• _GIVEN RECORDS_
■ ■ ■ ■ ■

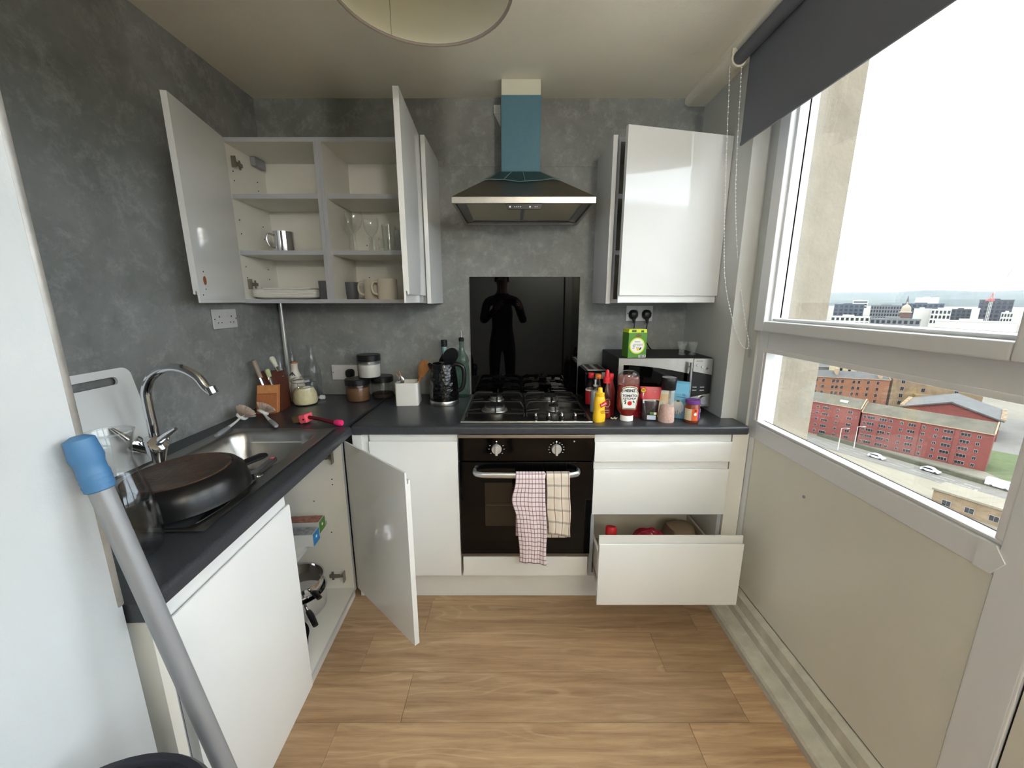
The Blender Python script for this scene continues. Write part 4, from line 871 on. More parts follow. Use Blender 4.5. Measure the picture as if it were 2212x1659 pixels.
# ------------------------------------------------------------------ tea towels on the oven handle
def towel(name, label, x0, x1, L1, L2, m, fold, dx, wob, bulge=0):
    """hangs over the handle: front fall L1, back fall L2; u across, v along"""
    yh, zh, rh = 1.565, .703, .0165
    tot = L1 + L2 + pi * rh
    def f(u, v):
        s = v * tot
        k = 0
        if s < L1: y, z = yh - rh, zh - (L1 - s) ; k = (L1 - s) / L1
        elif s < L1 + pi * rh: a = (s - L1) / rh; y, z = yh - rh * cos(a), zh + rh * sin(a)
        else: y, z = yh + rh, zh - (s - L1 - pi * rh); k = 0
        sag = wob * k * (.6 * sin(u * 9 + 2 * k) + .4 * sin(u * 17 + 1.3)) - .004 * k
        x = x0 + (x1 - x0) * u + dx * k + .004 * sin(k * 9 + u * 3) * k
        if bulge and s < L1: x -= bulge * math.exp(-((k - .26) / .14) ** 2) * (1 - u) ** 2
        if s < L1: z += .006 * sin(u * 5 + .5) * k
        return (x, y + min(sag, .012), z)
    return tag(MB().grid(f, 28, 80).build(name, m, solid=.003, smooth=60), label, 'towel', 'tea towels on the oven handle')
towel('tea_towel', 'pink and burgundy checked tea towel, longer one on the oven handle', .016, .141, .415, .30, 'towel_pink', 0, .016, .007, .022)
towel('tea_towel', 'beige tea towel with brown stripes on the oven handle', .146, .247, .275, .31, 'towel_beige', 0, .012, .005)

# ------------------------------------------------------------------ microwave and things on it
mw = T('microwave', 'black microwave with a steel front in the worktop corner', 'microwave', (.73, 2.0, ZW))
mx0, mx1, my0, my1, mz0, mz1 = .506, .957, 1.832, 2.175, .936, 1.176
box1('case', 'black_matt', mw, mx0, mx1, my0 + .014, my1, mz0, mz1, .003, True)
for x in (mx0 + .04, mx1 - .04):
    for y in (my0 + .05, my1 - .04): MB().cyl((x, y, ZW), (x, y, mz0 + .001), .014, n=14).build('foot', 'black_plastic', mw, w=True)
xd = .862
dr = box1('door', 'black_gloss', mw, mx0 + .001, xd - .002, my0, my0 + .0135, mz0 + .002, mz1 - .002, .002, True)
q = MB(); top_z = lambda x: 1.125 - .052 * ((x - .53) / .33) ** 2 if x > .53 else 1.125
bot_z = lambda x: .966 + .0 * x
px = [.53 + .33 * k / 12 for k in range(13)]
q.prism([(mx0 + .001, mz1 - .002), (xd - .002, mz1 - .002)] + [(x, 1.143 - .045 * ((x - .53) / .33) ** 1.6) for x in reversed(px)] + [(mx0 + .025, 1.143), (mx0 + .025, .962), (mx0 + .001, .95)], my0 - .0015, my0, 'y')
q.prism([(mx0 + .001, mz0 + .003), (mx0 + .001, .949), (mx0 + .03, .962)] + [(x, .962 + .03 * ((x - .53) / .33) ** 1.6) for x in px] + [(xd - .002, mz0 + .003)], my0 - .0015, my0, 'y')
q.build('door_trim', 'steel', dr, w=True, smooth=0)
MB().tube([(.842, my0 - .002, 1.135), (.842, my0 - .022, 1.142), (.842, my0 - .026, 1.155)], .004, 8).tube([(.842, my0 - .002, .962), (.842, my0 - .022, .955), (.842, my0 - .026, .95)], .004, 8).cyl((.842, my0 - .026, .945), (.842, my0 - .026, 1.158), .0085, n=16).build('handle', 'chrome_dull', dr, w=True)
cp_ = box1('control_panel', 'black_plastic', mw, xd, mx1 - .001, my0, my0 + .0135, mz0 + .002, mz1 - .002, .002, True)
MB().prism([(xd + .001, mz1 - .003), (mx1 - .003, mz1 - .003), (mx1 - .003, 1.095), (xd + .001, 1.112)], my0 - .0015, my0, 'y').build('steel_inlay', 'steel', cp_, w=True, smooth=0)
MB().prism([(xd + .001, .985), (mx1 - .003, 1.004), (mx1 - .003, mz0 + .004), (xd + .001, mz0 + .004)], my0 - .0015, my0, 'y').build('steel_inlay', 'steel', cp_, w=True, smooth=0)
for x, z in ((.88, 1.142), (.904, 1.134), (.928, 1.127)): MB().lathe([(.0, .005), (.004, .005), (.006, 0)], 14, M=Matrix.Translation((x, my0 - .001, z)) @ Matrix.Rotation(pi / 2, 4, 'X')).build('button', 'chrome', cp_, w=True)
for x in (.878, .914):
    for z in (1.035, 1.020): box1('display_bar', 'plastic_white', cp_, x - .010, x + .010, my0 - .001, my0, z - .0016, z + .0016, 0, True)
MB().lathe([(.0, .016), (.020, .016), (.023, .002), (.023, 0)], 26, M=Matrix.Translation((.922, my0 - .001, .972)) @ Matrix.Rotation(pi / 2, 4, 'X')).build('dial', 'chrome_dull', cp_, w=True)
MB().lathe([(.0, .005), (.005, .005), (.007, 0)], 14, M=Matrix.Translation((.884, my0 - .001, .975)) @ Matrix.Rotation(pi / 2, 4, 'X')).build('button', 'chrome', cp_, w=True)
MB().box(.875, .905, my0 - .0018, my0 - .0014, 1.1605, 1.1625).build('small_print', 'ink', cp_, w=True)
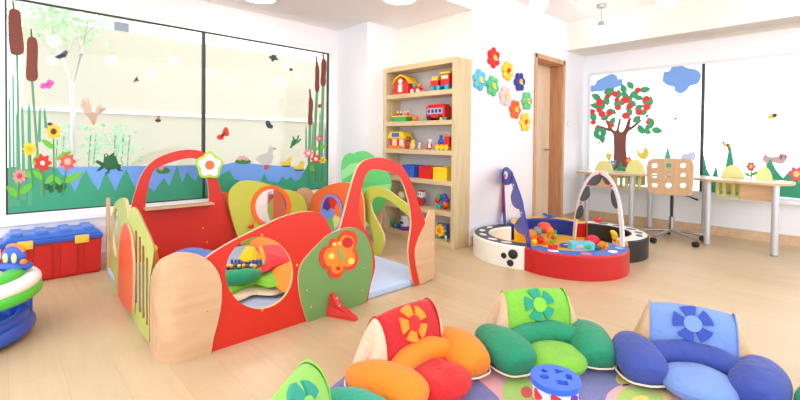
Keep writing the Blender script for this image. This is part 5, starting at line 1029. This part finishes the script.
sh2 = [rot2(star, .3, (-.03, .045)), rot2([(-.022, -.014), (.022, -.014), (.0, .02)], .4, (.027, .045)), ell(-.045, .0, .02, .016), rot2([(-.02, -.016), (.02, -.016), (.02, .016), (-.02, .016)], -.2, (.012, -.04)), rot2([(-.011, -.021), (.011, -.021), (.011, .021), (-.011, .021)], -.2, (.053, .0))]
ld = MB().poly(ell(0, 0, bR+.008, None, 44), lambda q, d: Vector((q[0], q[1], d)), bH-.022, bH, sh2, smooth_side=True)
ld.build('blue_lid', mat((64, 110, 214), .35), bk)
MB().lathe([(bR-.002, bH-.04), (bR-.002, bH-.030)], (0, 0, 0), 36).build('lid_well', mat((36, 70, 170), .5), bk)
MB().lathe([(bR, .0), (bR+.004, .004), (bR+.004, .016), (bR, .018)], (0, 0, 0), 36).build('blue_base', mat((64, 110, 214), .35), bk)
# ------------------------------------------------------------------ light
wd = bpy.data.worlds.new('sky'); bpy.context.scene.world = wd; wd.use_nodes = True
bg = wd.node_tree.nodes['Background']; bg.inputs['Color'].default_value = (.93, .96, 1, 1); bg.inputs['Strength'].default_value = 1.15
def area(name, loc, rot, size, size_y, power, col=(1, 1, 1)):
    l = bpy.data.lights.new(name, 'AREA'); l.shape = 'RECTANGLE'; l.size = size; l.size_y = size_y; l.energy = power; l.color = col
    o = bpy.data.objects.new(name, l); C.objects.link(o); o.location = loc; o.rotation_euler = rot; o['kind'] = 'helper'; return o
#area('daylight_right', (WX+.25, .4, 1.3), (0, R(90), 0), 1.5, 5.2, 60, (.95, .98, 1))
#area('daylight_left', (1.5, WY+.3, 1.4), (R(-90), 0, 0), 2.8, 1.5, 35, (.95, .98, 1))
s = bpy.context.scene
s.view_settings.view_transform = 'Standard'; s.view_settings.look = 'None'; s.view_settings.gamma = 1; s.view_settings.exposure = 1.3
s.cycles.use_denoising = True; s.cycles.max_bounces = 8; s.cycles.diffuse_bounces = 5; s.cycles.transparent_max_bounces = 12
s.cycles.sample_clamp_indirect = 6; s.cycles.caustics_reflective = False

■ ■ ■ ■ ■

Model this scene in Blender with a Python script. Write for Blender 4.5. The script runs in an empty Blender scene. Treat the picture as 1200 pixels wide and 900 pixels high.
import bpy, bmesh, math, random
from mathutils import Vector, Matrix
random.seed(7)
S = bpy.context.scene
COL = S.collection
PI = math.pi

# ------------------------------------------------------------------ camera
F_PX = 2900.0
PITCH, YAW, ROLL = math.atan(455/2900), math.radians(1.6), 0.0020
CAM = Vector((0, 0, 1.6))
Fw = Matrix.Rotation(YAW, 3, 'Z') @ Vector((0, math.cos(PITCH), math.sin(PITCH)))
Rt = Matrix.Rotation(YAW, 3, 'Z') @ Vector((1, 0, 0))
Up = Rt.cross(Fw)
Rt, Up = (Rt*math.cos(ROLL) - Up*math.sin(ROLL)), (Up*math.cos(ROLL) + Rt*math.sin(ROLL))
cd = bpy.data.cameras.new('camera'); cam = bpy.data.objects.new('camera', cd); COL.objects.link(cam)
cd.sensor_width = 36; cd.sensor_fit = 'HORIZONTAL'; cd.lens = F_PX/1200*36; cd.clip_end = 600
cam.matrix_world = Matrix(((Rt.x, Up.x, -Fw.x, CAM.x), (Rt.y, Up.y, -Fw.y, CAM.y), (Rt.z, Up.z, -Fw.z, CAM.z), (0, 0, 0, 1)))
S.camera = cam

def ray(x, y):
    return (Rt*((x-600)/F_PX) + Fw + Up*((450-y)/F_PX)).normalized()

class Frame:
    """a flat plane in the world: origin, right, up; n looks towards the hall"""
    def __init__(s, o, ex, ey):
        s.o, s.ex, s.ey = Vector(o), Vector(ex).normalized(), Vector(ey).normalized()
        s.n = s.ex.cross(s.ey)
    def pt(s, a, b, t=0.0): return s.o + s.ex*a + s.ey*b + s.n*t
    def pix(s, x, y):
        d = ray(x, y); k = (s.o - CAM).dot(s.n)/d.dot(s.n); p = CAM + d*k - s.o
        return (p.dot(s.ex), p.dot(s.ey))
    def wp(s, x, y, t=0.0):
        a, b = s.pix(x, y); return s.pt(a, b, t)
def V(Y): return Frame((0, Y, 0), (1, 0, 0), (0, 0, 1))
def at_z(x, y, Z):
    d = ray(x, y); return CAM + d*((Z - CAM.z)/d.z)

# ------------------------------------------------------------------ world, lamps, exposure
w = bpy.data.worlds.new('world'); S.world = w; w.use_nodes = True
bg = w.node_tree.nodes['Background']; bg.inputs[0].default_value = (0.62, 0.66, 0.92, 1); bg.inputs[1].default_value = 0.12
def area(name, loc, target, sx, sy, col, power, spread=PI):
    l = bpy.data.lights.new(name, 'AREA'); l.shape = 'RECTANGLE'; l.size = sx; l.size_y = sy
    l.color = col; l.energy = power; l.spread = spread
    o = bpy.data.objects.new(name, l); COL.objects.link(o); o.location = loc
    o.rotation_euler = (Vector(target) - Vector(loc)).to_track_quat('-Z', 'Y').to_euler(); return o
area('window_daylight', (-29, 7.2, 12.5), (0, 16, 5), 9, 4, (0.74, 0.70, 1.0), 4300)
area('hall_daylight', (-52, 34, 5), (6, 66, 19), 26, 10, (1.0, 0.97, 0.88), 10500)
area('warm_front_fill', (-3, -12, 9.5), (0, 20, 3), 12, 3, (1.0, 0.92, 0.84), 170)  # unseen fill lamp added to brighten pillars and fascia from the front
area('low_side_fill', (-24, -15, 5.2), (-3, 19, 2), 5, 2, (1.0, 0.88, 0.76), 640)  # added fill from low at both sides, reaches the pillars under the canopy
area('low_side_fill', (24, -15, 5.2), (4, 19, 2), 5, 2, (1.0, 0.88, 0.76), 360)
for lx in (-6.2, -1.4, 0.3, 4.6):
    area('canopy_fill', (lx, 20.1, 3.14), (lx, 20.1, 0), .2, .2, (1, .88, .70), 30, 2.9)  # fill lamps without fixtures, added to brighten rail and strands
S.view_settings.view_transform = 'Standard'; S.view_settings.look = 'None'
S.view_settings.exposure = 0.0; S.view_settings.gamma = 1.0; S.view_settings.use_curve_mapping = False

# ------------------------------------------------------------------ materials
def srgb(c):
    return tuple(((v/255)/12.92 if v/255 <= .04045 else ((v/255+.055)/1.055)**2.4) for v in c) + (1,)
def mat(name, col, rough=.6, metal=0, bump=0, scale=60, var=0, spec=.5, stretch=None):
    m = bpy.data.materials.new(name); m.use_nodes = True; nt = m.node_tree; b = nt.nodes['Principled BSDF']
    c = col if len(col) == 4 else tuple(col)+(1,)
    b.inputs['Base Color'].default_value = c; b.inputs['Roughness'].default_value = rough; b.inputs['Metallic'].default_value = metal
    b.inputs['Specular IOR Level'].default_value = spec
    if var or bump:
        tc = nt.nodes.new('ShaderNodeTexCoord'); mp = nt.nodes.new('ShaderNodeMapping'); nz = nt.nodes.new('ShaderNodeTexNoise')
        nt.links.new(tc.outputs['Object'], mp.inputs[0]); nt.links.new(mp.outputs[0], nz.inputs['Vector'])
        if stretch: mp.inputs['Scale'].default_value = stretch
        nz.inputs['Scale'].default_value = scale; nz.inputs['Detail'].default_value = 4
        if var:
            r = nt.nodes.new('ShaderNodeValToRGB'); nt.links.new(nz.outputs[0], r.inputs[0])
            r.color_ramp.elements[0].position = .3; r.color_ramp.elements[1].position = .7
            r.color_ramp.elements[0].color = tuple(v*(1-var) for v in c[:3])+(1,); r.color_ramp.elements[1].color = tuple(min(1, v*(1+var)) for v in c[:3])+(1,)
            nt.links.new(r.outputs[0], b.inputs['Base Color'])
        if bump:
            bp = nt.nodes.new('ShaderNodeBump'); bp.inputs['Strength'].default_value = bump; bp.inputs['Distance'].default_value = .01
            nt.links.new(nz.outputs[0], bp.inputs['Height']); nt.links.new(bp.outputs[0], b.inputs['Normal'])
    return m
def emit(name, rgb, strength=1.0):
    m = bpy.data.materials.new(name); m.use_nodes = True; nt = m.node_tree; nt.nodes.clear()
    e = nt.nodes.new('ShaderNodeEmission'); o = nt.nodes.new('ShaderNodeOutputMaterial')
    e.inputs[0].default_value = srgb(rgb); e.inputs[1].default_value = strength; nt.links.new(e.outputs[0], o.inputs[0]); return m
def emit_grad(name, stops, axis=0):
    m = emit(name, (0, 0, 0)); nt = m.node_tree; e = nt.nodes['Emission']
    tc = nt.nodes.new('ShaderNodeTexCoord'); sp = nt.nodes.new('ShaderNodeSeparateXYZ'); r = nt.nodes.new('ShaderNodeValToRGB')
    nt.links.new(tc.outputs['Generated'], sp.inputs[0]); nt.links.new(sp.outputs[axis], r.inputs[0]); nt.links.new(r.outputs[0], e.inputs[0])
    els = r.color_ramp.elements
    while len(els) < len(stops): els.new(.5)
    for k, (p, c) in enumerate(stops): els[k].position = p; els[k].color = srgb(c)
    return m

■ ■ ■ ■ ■

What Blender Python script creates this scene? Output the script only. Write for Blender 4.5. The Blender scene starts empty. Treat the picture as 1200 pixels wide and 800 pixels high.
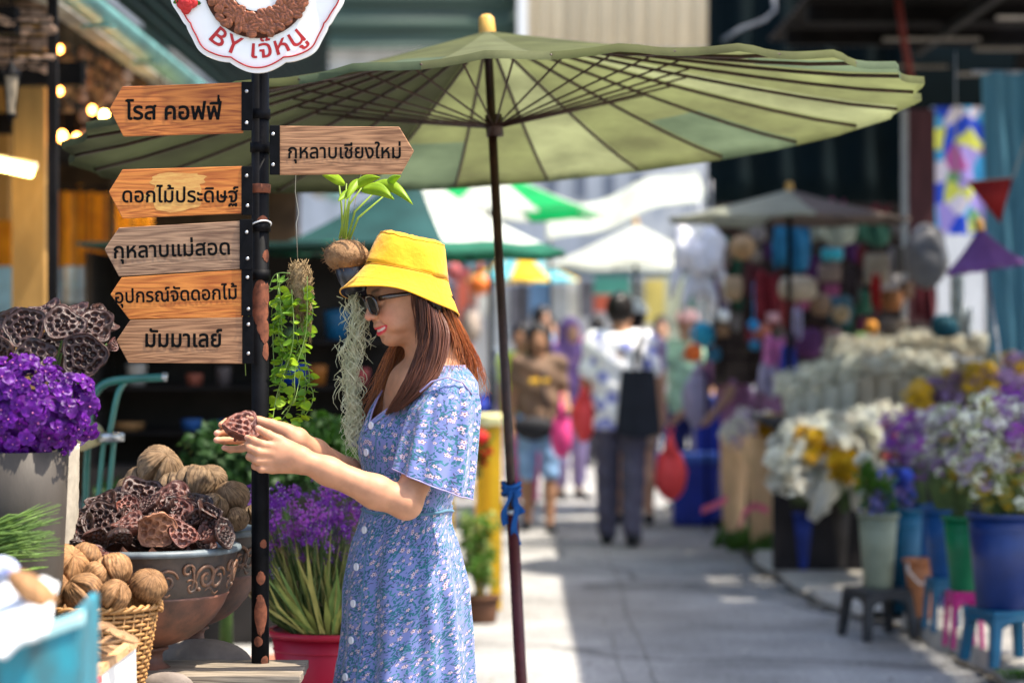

■ ■ ■ ■ ■

• _STATED PROBLEM_
Transcribe the lines above from the one with "The Blender Python" through the one with "towel('tea_towel', 'beige tea". Include both ends and leave out every other line.

• _WRITTEN REPLY_
The Blender Python script for this scene continues. Write part 4, from line 871 on. More parts follow. Use Blender 4.5. Measure the picture as if it were 2212x1659 pixels.
# ------------------------------------------------------------------ tea towels on the oven handle
def towel(name, label, x0, x1, L1, L2, m, fold, dx, wob, bulge=0):
    """hangs over the handle: front fall L1, back fall L2; u across, v along"""
    yh, zh, rh = 1.565, .703, .0165
    tot = L1 + L2 + pi * rh
    def f(u, v):
        s = v * tot
        k = 0
        if s < L1: y, z = yh - rh, zh - (L1 - s) ; k = (L1 - s) / L1
        elif s < L1 + pi * rh: a = (s - L1) / rh; y, z = yh - rh * cos(a), zh + rh * sin(a)
        else: y, z = yh + rh, zh - (s - L1 - pi * rh); k = 0
        sag = wob * k * (.6 * sin(u * 9 + 2 * k) + .4 * sin(u * 17 + 1.3)) - .004 * k
        x = x0 + (x1 - x0) * u + dx * k + .004 * sin(k * 9 + u * 3) * k
        if bulge and s < L1: x -= bulge * math.exp(-((k - .26) / .14) ** 2) * (1 - u) ** 2
        if s < L1: z += .006 * sin(u * 5 + .5) * k
        return (x, y + min(sag, .012), z)
    return tag(MB().grid(f, 28, 80).build(name, m, solid=.003, smooth=60), label, 'towel', 'tea towels on the oven handle')
towel('tea_towel', 'pink and burgundy checked tea towel, longer one on the oven handle', .016, .141, .415, .30, 'towel_pink', 0, .016, .007, .022)
towel('tea_towel', 'beige tea towel with brown stripes on the oven handle', .146, .247, .275, .31, 'towel_beige', 0, .012, .005)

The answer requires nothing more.